• Biofuels reports: separating the good from the bad and the ugly

    The worst biofuels can emit 2000% more greenhouse gases than fossil fuels, while the best can genuinely cut down on emissions. Those are two conclusions of a new United Nations report, one of several papers published in the last month that reaffirm that only certain biofuels can be environmentally beneficial – and only then if produced in certain ways.

    The UNEP study looks not just at which biofuel crops are good and bad, but also the conditions for biofuels production. Compiled by UNEP’s International Panel for Sustainable Resource Management, it says one of the best biofuel options is using wastes and residues as this offers a way out of the land-use dilemma, but it also looks at the worst example – biodiesel from palm oil grown in tropical peatland forests cleared for fuel-producing purposes – which records the eye-catching 2000% figure.

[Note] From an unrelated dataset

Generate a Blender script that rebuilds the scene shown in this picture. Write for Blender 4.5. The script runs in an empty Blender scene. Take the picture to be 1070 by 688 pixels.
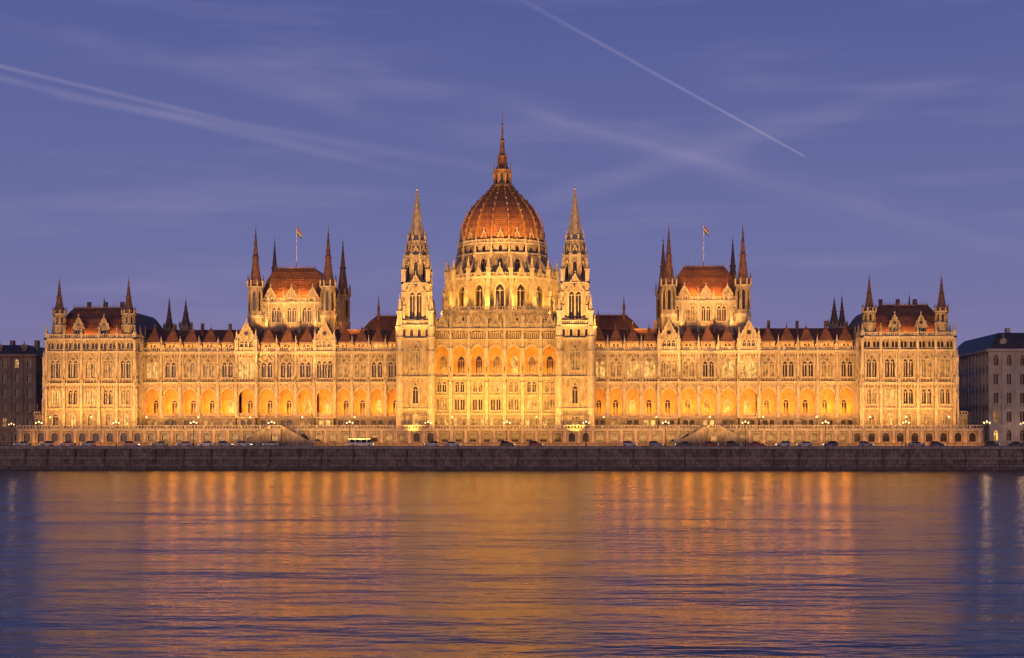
import bpy, math, random
from mathutils import Vector
random.seed(7)
D=bpy.data; scene=bpy.context.scene; COL=scene.collection
pi=math.pi
# ------------------------------------------------------------------ materials
def newmat(name):
    m=D.materials.new(name); m.use_nodes=True
    nt=m.node_tree; b=nt.nodes['Principled BSDF']; return m,nt,b
def stone(name,c1,c2,rough=.85,scale=.35,bump=.15,courses=0.0,dark=.75):
    m,nt,b=newmat(name); N=nt.nodes; L=nt.links
    tc=N.new('ShaderNodeTexCoord')
    n1=N.new('ShaderNodeTexNoise'); n1.inputs['Scale'].default_value=scale; n1.inputs['Detail'].default_value=6
    mp=N.new('ShaderNodeMapping'); mp.inputs['Scale'].default_value=(2.2,2.2,.45)
    n2=N.new('ShaderNodeTexNoise'); n2.inputs['Scale'].default_value=1.4; n2.inputs['Detail'].default_value=4
    L.new(tc.outputs['Object'],n1.inputs['Vector']); L.new(tc.outputs['Object'],mp.inputs['Vector']); L.new(mp.outputs['Vector'],n2.inputs['Vector'])
    r=N.new('ShaderNodeValToRGB'); r.color_ramp.elements[0].position=.35; r.color_ramp.elements[1].position=.65
    r.color_ramp.elements[0].color=(*c1,1); r.color_ramp.elements[1].color=(*c2,1)
    L.new(n1.outputs['Fac'],r.inputs['Fac'])
    r2=N.new('ShaderNodeMapRange'); r2.inputs['From Min'].default_value=.35; r2.inputs['From Max'].default_value=.6; r2.inputs['To Min'].default_value=dark; r2.inputs['To Max'].default_value=1.05
    L.new(n2.outputs['Fac'],r2.inputs['Value'])
    mx=N.new('ShaderNodeMix'); mx.data_type='RGBA'; mx.blend_type='MULTIPLY'; mx.inputs[0].default_value=1
    L.new(r.outputs['Color'],mx.inputs[6]); L.new(r2.outputs['Result'],mx.inputs[7])
    out=mx.outputs[2]
    if courses>0:
        w=N.new('ShaderNodeTexWave'); w.wave_type='BANDS'; w.bands_direction='Z'; w.inputs['Scale'].default_value=courses; w.inputs['Distortion'].default_value=.3
        L.new(tc.outputs['Object'],w.inputs['Vector'])
        r3=N.new('ShaderNodeMapRange'); r3.inputs['From Min'].default_value=0; r3.inputs['From Max'].default_value=.35; r3.inputs['To Min'].default_value=.55; r3.inputs['To Max'].default_value=1
        L.new(w.outputs['Fac'],r3.inputs['Value'])
        mx2=N.new('ShaderNodeMix'); mx2.data_type='RGBA'; mx2.blend_type='MULTIPLY'; mx2.inputs[0].default_value=1
        L.new(out,mx2.inputs[6]); L.new(r3.outputs['Result'],mx2.inputs[7]); out=mx2.outputs[2]
    L.new(out,b.inputs['Base Color'])
    b.inputs['Roughness'].default_value=rough
    bp=N.new('ShaderNodeBump'); bp.inputs['Strength'].default_value=bump; bp.inputs['Distance'].default_value=.3
    L.new(n1.outputs['Fac'],bp.inputs['Height']); L.new(bp.outputs['Normal'],b.inputs['Normal'])
    return m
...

    The study also reinforces a point made for several years but not often highlighted – that generating electricity at power stations using wood, straw and other crop or waste material is ‘generally more energy-efficient and also offsets more emissions than converting biomass to liquid fuels’.

    A Commission statement said the report’s findings are ‘already integrated into EU biofuels policy’, but that claim is effectively thrown into doubt by another report launched this month by T&E and five other Brussels-based NGOs.

    ‘Biofuels: handle with care’ is an analysis of EU biofuels policy with several recommendations for action. Among them are that the EU should scrap its energy-based target for biofuels in transport and replace it with a greenhouse gas reduction target; and that an absolute priority is to include estimates for the carbon impact of indirect land-use change.

    The impact of biofuels on the overall use of land is a central feature of a paper by Jerry Melillo published last month in Science magazine. Melillo says growing biofuel crops can lead to both displaced food crops and extra fertiliser which can release the greenhouse gas nitrous oxide. He says CO2 emissions from land clearance might reduce satisfactorily by mid-century, but NO2 emissions are unlikely to.

    Another paper in Science magazine, from Tim Searchinger, says the rules for assessing compliance with the Kyoto protocol are biased in favour of biofuels, because they automatically count all biomass as ‘carbon neutral’ without taking emissions from land cleared to grow biomass crops into account.

    Credits for worst biofuels?

    Millions of Clean Development Mechanism (CDM) credits could be created after the CDM executive board approved a new methodology for producing biodiesel from crops grown specifically for fuel. The credits would be based on biofuels from plantations established on degraded lands, but environmental groups are concerned that there is no definition of ‘degraded land’.

    This loophole could mean palm oil produced on deforested and drained peatlands – the UNEP’s ‘2000% worse than fossil fuels’ scenario – could qualify for CDM credits. Indirectly, this could also create incentives for unspoilt land to be deforested and degraded.